Simic Case: Contempt Hearing Against Simic And His Lawyer Awaits Verdict

Tribunal Update 154: Last Week in The Hague (November 29-December 4, 1999)

Simic Case: Contempt Hearing Against Simic And His Lawyer Awaits Verdict

Tribunal Update 154: Last Week in The Hague (November 29-December 4, 1999)

Saturday, 4 December, 1999
IWPR

IWPR

Institute for War & Peace Reporting

Simic is one of six Serbs charged on July 21, 1995, with atrocities against Muslims and Croats during the ethnic cleansing of Bosanski Samac, and who surrendered to the Tribunal in February 1998.


Disabled and confined to a wheelchair, the result of a 1993 car accident, he was later released from pre-trial custody in The Hague only to return to the former Yugoslavia of his alleged crime to allegedly bribe and threaten witnesses in his case.


Simic and his Belgrade defence lawyer were accused of contempt of the tribunal, in that they attempted to bribe and intimidate a witness known as 'Agnes'.

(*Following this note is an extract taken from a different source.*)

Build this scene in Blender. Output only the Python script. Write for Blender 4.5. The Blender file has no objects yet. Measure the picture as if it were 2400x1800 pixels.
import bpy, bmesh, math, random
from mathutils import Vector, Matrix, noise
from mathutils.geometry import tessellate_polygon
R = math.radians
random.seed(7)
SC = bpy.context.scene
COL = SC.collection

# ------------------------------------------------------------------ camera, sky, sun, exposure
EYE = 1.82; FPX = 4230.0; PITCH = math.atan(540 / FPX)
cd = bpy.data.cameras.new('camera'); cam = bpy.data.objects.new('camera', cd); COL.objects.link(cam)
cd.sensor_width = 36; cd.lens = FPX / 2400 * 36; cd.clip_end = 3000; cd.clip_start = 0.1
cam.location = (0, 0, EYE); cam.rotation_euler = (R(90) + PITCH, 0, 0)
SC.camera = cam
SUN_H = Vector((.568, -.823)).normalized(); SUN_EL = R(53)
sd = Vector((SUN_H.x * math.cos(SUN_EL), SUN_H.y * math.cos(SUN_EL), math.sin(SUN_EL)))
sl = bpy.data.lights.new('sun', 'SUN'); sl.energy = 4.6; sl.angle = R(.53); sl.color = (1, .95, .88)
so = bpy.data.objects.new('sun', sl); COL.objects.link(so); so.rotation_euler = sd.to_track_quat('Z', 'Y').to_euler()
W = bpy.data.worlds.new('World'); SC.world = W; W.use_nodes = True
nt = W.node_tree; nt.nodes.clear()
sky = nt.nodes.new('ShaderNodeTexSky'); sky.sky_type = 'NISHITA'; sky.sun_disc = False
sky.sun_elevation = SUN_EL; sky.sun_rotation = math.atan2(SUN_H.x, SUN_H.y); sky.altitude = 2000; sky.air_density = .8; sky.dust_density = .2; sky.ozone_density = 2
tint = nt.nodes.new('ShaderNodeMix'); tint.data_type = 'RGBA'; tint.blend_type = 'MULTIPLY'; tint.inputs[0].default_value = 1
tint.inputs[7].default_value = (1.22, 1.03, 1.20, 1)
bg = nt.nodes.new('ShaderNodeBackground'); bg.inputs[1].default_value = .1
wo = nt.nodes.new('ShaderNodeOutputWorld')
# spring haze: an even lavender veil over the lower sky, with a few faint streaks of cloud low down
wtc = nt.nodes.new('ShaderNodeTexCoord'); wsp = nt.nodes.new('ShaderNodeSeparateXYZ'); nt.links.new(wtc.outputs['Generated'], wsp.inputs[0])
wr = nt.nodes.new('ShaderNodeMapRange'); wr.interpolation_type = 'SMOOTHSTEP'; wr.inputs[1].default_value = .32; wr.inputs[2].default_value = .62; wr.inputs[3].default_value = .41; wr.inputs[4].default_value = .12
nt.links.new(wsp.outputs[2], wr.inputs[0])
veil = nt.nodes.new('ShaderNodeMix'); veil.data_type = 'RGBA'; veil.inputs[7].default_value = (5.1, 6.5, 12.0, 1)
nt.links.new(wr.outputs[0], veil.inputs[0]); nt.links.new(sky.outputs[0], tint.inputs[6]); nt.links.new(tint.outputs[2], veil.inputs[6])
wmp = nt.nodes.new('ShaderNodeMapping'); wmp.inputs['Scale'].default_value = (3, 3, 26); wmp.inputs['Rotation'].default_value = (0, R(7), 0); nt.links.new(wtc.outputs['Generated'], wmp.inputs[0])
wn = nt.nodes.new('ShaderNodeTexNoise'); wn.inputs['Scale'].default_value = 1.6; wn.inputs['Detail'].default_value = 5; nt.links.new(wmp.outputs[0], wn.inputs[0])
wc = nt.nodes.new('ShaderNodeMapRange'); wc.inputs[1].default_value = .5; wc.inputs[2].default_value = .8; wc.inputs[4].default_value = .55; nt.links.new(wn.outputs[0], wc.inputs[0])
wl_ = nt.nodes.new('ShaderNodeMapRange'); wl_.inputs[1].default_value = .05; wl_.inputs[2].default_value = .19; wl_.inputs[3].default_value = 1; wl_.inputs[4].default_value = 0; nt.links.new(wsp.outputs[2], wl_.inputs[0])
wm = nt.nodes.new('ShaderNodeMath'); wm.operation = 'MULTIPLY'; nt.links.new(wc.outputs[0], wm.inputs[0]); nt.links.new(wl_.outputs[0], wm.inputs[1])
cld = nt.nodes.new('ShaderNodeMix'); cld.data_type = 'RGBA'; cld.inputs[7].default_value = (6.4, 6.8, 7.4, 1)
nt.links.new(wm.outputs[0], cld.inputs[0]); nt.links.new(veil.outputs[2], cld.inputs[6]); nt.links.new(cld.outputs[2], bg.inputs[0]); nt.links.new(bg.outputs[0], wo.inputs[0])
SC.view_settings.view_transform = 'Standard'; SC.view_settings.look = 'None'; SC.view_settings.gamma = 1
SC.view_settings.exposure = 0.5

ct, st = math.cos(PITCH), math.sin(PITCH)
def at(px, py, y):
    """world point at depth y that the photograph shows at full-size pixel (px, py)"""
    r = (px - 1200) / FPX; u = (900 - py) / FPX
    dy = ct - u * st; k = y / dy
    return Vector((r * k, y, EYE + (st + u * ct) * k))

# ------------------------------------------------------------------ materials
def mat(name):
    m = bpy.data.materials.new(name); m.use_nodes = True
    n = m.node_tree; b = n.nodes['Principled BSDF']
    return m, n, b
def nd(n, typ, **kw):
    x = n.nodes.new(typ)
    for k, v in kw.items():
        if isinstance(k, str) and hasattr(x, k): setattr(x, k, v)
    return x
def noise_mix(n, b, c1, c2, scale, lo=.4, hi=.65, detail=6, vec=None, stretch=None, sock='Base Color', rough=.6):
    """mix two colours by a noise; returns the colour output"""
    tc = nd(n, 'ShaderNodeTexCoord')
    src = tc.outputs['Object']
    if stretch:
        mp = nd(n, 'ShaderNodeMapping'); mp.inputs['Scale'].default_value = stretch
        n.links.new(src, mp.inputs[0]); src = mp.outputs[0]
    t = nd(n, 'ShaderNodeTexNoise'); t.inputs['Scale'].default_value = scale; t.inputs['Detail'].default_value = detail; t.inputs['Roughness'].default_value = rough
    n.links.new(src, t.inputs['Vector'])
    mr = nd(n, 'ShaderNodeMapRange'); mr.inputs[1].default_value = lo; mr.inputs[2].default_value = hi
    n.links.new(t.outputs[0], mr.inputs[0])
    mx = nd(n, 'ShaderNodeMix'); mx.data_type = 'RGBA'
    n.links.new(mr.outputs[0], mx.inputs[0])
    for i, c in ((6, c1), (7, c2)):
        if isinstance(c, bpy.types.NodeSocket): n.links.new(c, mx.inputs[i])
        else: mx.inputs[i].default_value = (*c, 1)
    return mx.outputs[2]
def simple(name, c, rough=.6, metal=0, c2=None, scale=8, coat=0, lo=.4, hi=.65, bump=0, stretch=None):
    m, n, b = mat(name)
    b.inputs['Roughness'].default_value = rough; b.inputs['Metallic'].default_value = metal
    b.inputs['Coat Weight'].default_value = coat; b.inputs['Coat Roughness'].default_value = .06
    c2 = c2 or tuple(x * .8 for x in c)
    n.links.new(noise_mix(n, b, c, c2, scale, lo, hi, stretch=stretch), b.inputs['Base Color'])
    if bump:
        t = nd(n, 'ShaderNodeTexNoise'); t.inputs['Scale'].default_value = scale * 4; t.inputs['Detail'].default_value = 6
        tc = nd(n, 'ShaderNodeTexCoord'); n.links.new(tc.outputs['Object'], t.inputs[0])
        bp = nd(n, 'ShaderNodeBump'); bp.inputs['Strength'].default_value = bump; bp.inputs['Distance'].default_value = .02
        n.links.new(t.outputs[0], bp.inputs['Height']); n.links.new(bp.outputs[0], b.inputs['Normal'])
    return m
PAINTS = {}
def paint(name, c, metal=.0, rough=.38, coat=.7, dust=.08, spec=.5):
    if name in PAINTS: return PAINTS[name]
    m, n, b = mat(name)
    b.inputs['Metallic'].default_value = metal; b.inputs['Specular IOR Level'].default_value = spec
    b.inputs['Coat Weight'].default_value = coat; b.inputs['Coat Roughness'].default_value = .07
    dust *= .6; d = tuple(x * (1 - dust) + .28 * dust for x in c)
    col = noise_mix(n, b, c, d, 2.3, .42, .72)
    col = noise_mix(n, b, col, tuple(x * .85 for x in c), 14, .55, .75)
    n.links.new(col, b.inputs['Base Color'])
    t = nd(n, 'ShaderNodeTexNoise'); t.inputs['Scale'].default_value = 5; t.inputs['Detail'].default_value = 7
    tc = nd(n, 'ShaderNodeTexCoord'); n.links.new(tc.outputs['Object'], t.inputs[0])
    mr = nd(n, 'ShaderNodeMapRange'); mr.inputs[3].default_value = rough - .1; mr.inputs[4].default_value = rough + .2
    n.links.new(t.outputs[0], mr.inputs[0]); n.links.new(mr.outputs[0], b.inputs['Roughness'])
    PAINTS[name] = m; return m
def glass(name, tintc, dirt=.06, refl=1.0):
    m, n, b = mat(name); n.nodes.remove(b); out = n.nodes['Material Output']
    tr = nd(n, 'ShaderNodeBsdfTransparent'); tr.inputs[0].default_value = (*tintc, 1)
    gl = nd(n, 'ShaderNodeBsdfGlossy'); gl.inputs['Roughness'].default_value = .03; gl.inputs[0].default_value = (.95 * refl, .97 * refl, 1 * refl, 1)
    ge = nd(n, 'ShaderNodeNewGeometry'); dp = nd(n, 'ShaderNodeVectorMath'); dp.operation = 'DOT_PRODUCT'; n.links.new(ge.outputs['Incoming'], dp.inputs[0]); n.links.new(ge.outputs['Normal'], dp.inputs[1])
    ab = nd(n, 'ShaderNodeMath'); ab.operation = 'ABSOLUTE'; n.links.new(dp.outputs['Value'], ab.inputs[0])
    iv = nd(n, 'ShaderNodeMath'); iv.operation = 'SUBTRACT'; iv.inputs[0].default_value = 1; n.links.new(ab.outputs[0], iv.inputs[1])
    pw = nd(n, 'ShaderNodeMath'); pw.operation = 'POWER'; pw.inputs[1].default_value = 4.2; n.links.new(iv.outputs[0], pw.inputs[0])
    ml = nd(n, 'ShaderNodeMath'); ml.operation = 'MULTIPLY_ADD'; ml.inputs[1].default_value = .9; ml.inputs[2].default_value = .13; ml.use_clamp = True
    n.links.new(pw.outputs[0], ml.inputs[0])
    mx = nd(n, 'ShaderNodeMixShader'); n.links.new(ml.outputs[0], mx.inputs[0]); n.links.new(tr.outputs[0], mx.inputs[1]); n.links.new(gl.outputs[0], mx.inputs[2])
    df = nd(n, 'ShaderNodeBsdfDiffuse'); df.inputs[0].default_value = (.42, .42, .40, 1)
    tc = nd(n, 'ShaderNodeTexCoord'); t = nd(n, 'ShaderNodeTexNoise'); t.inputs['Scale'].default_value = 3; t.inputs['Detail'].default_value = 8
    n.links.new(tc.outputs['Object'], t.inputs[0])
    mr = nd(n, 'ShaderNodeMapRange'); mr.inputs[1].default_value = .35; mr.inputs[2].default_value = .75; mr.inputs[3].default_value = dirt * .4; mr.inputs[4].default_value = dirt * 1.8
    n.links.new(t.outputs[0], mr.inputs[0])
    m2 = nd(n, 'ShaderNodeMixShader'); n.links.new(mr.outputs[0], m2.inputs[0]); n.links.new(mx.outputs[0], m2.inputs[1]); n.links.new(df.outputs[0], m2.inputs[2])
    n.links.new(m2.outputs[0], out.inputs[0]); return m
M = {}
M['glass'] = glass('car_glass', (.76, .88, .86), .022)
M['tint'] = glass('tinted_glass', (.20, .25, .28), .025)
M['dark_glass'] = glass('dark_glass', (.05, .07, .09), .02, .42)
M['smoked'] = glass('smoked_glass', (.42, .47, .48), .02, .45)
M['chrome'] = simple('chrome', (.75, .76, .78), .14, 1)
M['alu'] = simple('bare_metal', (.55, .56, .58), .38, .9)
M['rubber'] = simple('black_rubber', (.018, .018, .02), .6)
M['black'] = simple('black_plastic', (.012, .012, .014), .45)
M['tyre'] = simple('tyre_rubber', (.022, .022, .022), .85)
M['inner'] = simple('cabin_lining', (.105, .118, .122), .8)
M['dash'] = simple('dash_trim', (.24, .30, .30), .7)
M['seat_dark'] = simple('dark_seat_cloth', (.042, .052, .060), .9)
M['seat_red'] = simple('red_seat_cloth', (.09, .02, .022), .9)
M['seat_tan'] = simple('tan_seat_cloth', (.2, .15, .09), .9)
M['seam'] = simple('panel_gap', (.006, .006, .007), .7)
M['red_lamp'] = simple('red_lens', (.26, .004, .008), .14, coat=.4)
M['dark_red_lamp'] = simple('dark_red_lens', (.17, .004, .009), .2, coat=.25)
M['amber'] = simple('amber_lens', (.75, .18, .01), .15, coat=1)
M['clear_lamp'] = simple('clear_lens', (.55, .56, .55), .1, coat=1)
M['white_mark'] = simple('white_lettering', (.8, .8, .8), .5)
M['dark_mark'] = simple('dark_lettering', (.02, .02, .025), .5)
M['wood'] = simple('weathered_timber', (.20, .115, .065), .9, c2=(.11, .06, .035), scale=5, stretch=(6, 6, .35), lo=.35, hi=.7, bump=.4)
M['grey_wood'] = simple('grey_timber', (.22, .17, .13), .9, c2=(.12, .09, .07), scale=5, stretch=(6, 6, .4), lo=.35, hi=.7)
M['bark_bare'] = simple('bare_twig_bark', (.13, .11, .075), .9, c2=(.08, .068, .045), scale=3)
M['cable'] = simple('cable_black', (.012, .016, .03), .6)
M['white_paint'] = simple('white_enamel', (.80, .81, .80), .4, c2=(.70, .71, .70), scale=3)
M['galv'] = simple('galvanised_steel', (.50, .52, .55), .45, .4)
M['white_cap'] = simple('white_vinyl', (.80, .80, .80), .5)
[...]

The prosecutor claims that Simic and Avramovic phoned Agnes, offering him money, a flat and a job if he testified that Simic was not in the school building in Bosanski Samac, used by the Bosnian Serbs as a prison at the time of the crimes. Furthermore the prosecutor alleges that Simic's defence even 'practised' Agnes' potential testimony to the tribunal.


But in May this year, Agnes approached The Hague investigator in Bosnia-Herzegovina and told his story, claiming that he feared for his life. After living in Serbia under the assumed name of Damir Jankovic he was transferred to The Hague for his own security. The contempt hearing against Simic and Avramovic opened in Trial Chamber III in September.


Two defence witnesses testified last week, followed by Avramovic and Simic. At the end of the proceedings however the case had boiled down to a matter of which testimony was to be believed.


Simic said he had never seen Agnes before they both appeared at the contempt hearing. Avramovic said he did not intend to call Agnes as a defence witness, as he had told the prosecutor that he went only once to the school. He said this made his testimony - that while there he had not seen Simic - "not important for me," he said.


Prosecutor Nancy Patterson, however, believes that 'Agnes' did not have a motive to lie and that he approached the Tribunal only because he sought security. The prosecution, she pointed out, only later gave him guarantees for a transfer to a third country. On the other hand, Patterson deems, Simic and Avramovic did have a reason not to admit their conduct to the judges.


"Avramovic was hard pressed to find at least one witness" who would testify in Simic's favour, Patterson said. "Agnes was in a vulnerable situation," she added. Agnes was a Bosniak who served in the Bosnian Serb Army after his captivity in Bosanski Samac, during which he was accused of a criminal act in Republika Srpska. As a result he had moved to Serbia. Avramovic "could take advantage of that" situation, Patterson said.


Simic and Avramovic's defence lawyer Peter Haynes said that Agnes only approached the Tribunal because he "wanted to find somewhere else to live". He said the entire case against Avramovic and Simic was based on Agnes's statements, and Agnes was, according to him, an "utterly unreliable witness".


"Agnes lied under oath repeatedly," said Hayes. "His statements are full of inconsistencies and contradictions."


Patterson admitted "that Agnes is far from a perfect witness, that he gets very emotional and frustrated". But, she said, "if he was going to make up a story, why would he give so many details, why not saying there was only one meeting" between him and the two accused?


At the hearing, the prosecutor played the recordings of the telephone conversations, made by The Hague investigator in Bosnia-Hercegovina, after Agnes approached him in May this year whilst seeking security.


In one of the recorded telephone conversations Agnes tells him that he needs money, and Avramovic apparently replies: "I'll send you." (Serbo-Croat: "Poslat cu ti".) Avramovic, however, claims that Agnes mentioned money for the first time on that occasion, and that he replied to him: "I'll call you." (Serbo-Croat: "Pozvat cu te".)


In the second recording Agnes asks Avramovic's colleague, Igor Pantelic, about the beginning of the 'programme', which Agnes said referred to the testimony 'practice' sessions. But Pantelic said that he was not referring to "any programme related to the trial of Simic" and said that though he replied, as taped, that it was starting "some time in November," in reality he did not know what programme Agnes was talking about.


The defence concluded its closing submission by claiming that the prosecutor had not backed up her key witness's allegations with credible evidence, and stressed that Agnes was not regarded as a potential defence witness in Simic's defence at any time.


"You cannot convict anybody on these charges (of contempt of court) unless you are sure Agnes was a potential witness", Haynes concluded.


The highest sentence applicable for contempt of the court is a fine of 200,000 Dutch guilders and/or seven years imprisonment. The Trial Chamber has now adjourned to consider its decision.